Life at present and in retrospect has been dominating this blog lately. Might it be because my life is fairly bursting? You know what? All this busyness and transition makes me realize... I love my life.

Guess what else? Being a pack rat helps me remember.

I sat on the kitchen floor of my new house for hours this weekend, sorting through boxes of possessions and keepsakes from eras of my life. Like walking through a museum, rediscovering familiar paintings.

 Realizations:

  • I owe who I am to hundreds of people. My family. Countless friends, role-models and heroes. Teachers who affirmed my accomplishments and whose belief in me pushed me to earn honor roll certificates. Fifty-five second-grade students and tons of urban kids. Myriads of authors, who introduced me to lands, peoples, ideas, and animals since my mom taught me to read the ripe old age of four.

  • "Life for me ain't been no crystal stair" (-Langston Hughes), but in every era there was always found salvation. And memories that made me smile fondly and laugh hysterically. Relationships change and some scenes are gone forever, but remembering both the painful and heartwarming leaves me with a more solid picture of who I am... and leaves me in awe of the God that kept His loving, guiding finger on me through the entire trip. I really don't know why I am who I am today; I can only attribute to God's protection. At so many points, in retrospect, I can't fathom why I didn't make some really hurtful choices... or even opt for a mediocre existence. It seems there has always been something... Someone... who, even when I didn't know it, assured me I didn't want that. Someone who gave the (once) timid, shy girl the guts to take the "road less traveled by... and that has made all the difference" (-Frost).
  • I have a renewed trust that the Author of my life will finish the good work He's begun in me. I've found Him faithful, and the fact that the finding has come through complexity and gut-wrenching searching only adds to the beauty of where I am now. There is an exhilarating simplicity in the green pasture beyond the complexity of forests. 
The downside to being a (rather sentimental) pack rat is that stuff is a pain to move. And store. Something had to be done, so I did manage to cull two BOXES (I must admit) of keepsakes and narrow it down to one. (Look out, Salvation Army! You're about to receive a doNAtion... Before I have second thoughts about giving away all the cool things my students and friends gave me that in no way match my decor.)

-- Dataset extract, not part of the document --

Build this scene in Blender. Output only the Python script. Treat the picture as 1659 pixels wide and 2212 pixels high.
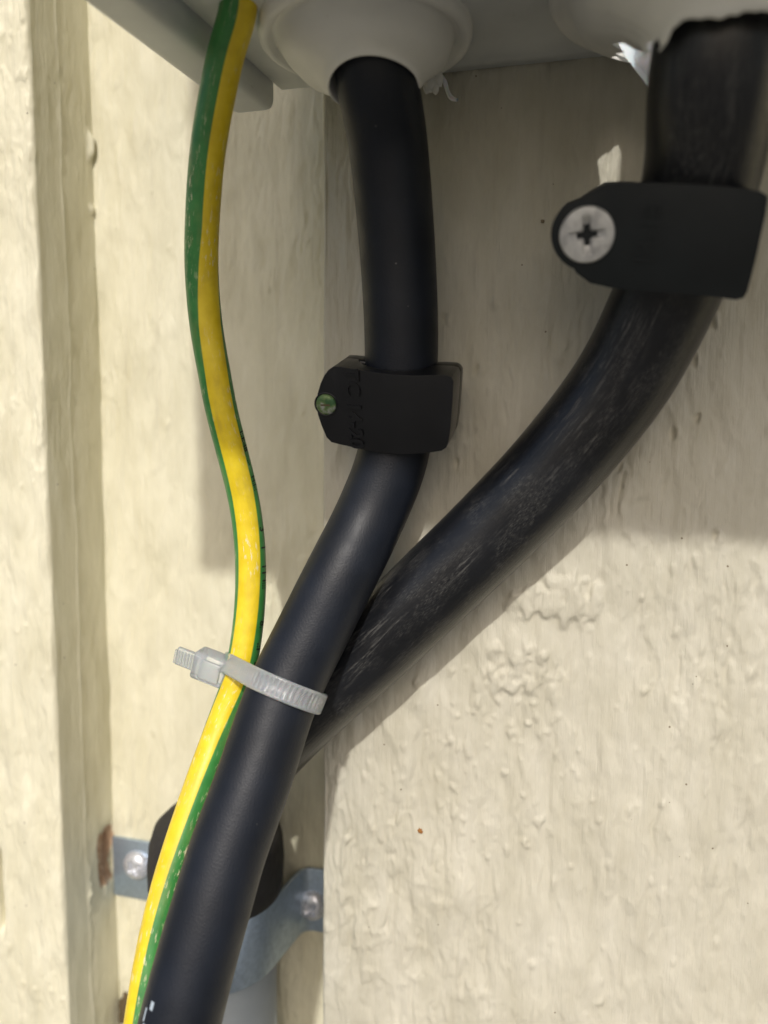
import bpy, bmesh, math, random
import numpy as np
from mathutils import Vector, Matrix

random.seed(7)
rng = np.random.default_rng(11)
scene = bpy.context.scene
C = scene.collection
for o in list(bpy.data.objects):
    bpy.data.objects.remove(o)

# ------------------------------------------------------------------ camera
BASE = 1.45                       # height of the camera above the ground, metres
F, CX, CY = 1661.0, 829.5, 1106.0
g = Vector((697 - CX, 15606 - CY, F)).normalized()
xn = CX + F * math.tan(math.radians(14.5))
yn = CY - (F * F + (xn - CX) * (697 - CX)) / (15606 - CY)
Nn = Vector((xn - CX, yn - CY, F)).normalized()
Ww = g.cross(Nn)
CAM = Vector((0, -0.175, BASE))
right = Vector((Ww.x, Nn.x, -g.x)); down = Vector((Ww.y, Nn.y, -g.y)); fwd = Vector((Ww.z, Nn.z, -g.z))
cd = bpy.data.cameras.new('camera')
cam = bpy.data.objects.new('camera', cd); C.objects.link(cam); scene.camera = cam
m = Matrix.Identity(4)
for i in range(3):
    m[i][0] = right[i]; m[i][1] = -down[i]; m[i][2] = -fwd[i]; m[i][3] = CAM[i]
cam.matrix_world = m
cd.sensor_fit = 'AUTO'; cd.sensor_width = 36.0; cd.lens = F / 2212.0 * 36.0
cd.clip_start = 0.01; cd.clip_end = 2000
cd.dof.use_dof = True; cd.dof.focus_distance = 0.167; cd.dof.aperture_fstop = 9.0

# ------------------------------------------------------------------ light
SX, SY, SZ = 0.106, -1.0, 0.82     # towards the sun
sd = Vector((SX, SY, SZ)).normalized()
w = bpy.data.worlds.new('World'); scene.world = w; w.use_nodes = True
nt = w.node_tree; nt.nodes.clear()
sky = nt.nodes.new('ShaderNodeTexSky'); sky.sky_type = 'NISHITA'; sky.sun_disc = False
sky.sun_elevation = math.asin(sd.z); sky.sun_rotation = math.atan2(sd.x, sd.y)
sky.air_density = 0.85; sky.dust_density = 4.0; sky.ozone_density = 0.6
bg = nt.nodes.new('ShaderNodeBackground'); bg.inputs[1].default_value = 0.12
wo = nt.nodes.new('ShaderNodeOutputWorld')
nt.links.new(sky.outputs[0], bg.inputs[0]); nt.links.new(bg.outputs[0], wo.inputs[0])
sl = bpy.data.lights.new('sun', 'SUN'); sl.energy = 2.45; sl.angle = math.radians(1.5); sl.color = (1.0, 0.97, 0.92)
so = bpy.data.objects.new('sun', sl); C.objects.link(so)
so.rotation_euler = sd.to_track_quat('Z', 'Y').to_euler()
scene.view_settings.view_transform = 'Standard'; scene.view_settings.look = 'None'
scene.view_settings.exposure = 0.0; scene.view_settings.gamma = 1.0

# ------------------------------------------------------------------ helpers
def ray(px, py):
    c = Vector((px - CX, py - CY, F))
    return right * c.x + down * c.y + fwd * c.z
def P(px, py, y):
    d = ray(px, py); return CAM + d * ((y - CAM.y) / d.y)
def PZ(px, py, z):
    d = ray(px, py); return CAM + d * ((z + BASE - CAM.z) / d.z)
def on_plane(px, py, O, n):
    d = ray(px, py); return CAM + d * ((O - CAM).dot(n) / d.dot(n))

def tag(o, label=None, cat=None, group=None, kind=None):
    if label: o['label'] = label
    if cat: o['category'] = cat
    if group: o['group'] = group
    if kind: o['kind'] = kind
    return o
def empty(name, loc):
    o = bpy.data.objects.new(name, None); C.objects.link(o); o.location = loc
    o.empty_display_size = 0.01
    bpy.context.view_layer.update()
    return o
def mesh_np(name, verts, quads, mat, parent=None, smooth=True, uvs=None, attrs=None):
    me = bpy.data.meshes.new(name)
    v = np.asarray(verts, dtype=np.float64); q = np.asarray(quads, dtype=np.int32)
    org = Vector((0, 0, 0))
    if parent is None:
        c = v.mean(0); org = Vector(c); v = v - c
    else:
        v = v - np.array(parent_origin(parent))
    me.vertices.add(len(v)); me.vertices.foreach_set('co', v.astype(np.float32).ravel())
    me.loops.add(q.size); me.loops.foreach_set('vertex_index', q.ravel())
    me.polygons.add(len(q)); me.polygons.foreach_set('loop_start', np.arange(0, q.size, q.shape[1], dtype=np.int32))
    me.polygons.foreach_set('use_smooth', np.full(len(q), smooth))
    if uvs is not None:
        uvl = me.uv_layers.new(name='UVMap'); uvl.data.foreach_set('uv', np.asarray(uvs, dtype=np.float32).ravel())
    if attrs:
        for k, a in attrs.items():
            at = me.attributes.new(k, 'FLOAT', 'POINT'); at.data.foreach_set('value', np.asarray(a, dtype=np.float32))
    me.update(calc_edges=True); me.validate()
    me.materials.append(mat)
    o = bpy.data.objects.new(name, me); C.objects.link(o)
    if parent is None: o.location = org
    else: o.parent = parent
    return o
def parent_origin(p):
    r = Vector((0, 0, 0))
    while p is not None:
        r += p.location; p = p.parent
    return r
def from_bm(name, bm, mat, parent=None, smooth=True, bevel=0, bevel_seg=3, cutters=None, org=None, angle=35, sub=0):
    """bm holds world coordinates"""
    base = parent_origin(parent) if parent is not None else (org if org is not None else sum((v.co for v in bm.verts), Vector()) / max(1, len(bm.verts)))
    bmesh.ops.translate(bm, verts=bm.verts, vec=-Vector(base))
    bmesh.ops.recalc_face_normals(bm, faces=bm.faces)
    for f in bm.faces: f.smooth = smooth
    me = bpy.data.meshes.new(name); bm.to_mesh(me); bm.free()
    me.materials.append(mat)
    o = bpy.data.objects.new(name, me); C.objects.link(o)
    if parent is not None: o.parent = parent
    else: o.location = base
    mods = False
    if cutters:
        for cbm in cutters:
            bmesh.ops.translate(cbm, verts=cbm.verts, vec=-Vector(base))
            bmesh.ops.recalc_face_normals(cbm, faces=cbm.faces)
            cm = bpy.data.meshes.new('cut'); cbm.to_mesh(cm); cbm.free()
            co = bpy.data.objects.new('cut', cm); C.objects.link(co)
            co.parent = o.parent; co.location = o.location
            bo = o.modifiers.new('b', 'BOOLEAN'); bo.object = co; bo.operation = 'DIFFERENCE'; bo.solver = 'EXACT'
            o['_c'] = 1; mods = True
    if bevel:
        bv = o.modifiers.new('bev', 'BEVEL'); bv.width = bevel; bv.segments = bevel_seg; bv.limit_method = 'ANGLE'; bv.angle_limit = math.radians(angle)
        bv.use_clamp_overlap = True; mods = True
    if sub:
        s_ = o.modifiers.new('s', 'SUBSURF'); s_.levels = sub; s_.render_levels = sub; mods = True
    if mods:
        bpy.context.view_layer.update()
        dg = bpy.context.evaluated_depsgraph_get()
        nm = bpy.data.meshes.new_from_object(o.evaluated_get(dg))
        cuts = [mm.object for mm in o.modifiers if mm.type == 'BOOLEAN']
        o.modifiers.clear(); o.data = nm
        nm.materials.clear(); nm.materials.append(mat)
        for p_ in nm.polygons: p_.material_index = 0
        for c_ in cuts: bpy.data.objects.remove(c_)
        if '_c' in o: del o['_c']
        if smooth:
            nm.polygons.foreach_set('use_smooth', [True] * len(nm.polygons))
            try: nm.set_sharp_from_angle(angle=math.radians(50))
            except Exception: pass
    return o

def catmull(pts, n):
    pts = [np.array(p, float) for p in pts]
    pts = [2 * pts[0] - pts[1]] + pts + [2 * pts[-1] - pts[-2]]
    out = []
    for i in range(1, len(pts) - 2):
        p0, p1, p2, p3 = pts[i - 1:i + 3]
        for k in range(n):
            t = k / n
            out.append(.5 * ((2 * p1) + (-p0 + p2) * t + (2 * p0 - 5 * p1 + 4 * p2 - p3) * t * t + (-p0 + 3 * p1 - 3 * p2 + p3) * t ** 3))
    out.append(pts[-2])
    return np.array(out)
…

Anyone want my childhood-long keychain collection? No, I'm keeping my grosmommy's tin penny bank that she gave to her namesake.

2 comments:

Anita said...

Whenever I move house, and go through all the stuff, I get really firm and make myself part with things I feel sentimental about. I feel terribly sacrificial and when the trash bags sit at the door, I feel like part of my heart is oozing away.
Then I get over it. Amazing.

Becca said...

LOL, Anita. You said it so eloquently.